▶ TASK:
Return the full listing exactly as it is written.

▶ DATA SHOWN:
%%

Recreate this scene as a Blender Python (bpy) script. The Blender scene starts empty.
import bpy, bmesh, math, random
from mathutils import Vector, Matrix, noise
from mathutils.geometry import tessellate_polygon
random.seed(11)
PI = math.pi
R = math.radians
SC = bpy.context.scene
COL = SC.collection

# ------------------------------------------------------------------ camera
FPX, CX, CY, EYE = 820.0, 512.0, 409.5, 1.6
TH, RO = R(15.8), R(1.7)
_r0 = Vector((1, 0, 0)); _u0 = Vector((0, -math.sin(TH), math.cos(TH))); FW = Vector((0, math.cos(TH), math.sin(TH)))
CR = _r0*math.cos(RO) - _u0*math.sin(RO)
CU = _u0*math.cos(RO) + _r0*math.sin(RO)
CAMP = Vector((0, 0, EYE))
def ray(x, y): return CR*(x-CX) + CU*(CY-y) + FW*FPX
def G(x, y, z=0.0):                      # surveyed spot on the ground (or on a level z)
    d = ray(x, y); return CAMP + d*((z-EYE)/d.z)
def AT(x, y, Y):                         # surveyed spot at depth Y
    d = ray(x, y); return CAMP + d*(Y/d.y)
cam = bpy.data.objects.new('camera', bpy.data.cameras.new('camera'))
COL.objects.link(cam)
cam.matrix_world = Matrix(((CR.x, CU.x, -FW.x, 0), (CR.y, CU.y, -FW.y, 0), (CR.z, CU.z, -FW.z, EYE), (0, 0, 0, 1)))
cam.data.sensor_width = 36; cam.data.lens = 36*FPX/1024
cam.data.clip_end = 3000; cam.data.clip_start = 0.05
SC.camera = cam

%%

▶ TASK OUTPUT:
Recreate this scene as a Blender Python (bpy) script. The Blender scene starts empty.
import bpy, bmesh, math, random
from mathutils import Vector, Matrix, noise
from mathutils.geometry import tessellate_polygon
random.seed(11)
PI = math.pi
R = math.radians
SC = bpy.context.scene
COL = SC.collection

# ------------------------------------------------------------------ camera
FPX, CX, CY, EYE = 820.0, 512.0, 409.5, 1.6
TH, RO = R(15.8), R(1.7)
_r0 = Vector((1, 0, 0)); _u0 = Vector((0, -math.sin(TH), math.cos(TH))); FW = Vector((0, math.cos(TH), math.sin(TH)))
CR = _r0*math.cos(RO) - _u0*math.sin(RO)
CU = _u0*math.cos(RO) + _r0*math.sin(RO)
CAMP = Vector((0, 0, EYE))
def ray(x, y): return CR*(x-CX) + CU*(CY-y) + FW*FPX
def G(x, y, z=0.0):                      # surveyed spot on the ground (or on a level z)
    d = ray(x, y); return CAMP + d*((z-EYE)/d.z)
def AT(x, y, Y):                         # surveyed spot at depth Y
    d = ray(x, y); return CAMP + d*(Y/d.y)
cam = bpy.data.objects.new('camera', bpy.data.cameras.new('camera'))
COL.objects.link(cam)
cam.matrix_world = Matrix(((CR.x, CU.x, -FW.x, 0), (CR.y, CU.y, -FW.y, 0), (CR.z, CU.z, -FW.z, EYE), (0, 0, 0, 1)))
cam.data.sensor_width = 36; cam.data.lens = 36*FPX/1024
cam.data.clip_end = 3000; cam.data.clip_start = 0.05
SC.camera = cam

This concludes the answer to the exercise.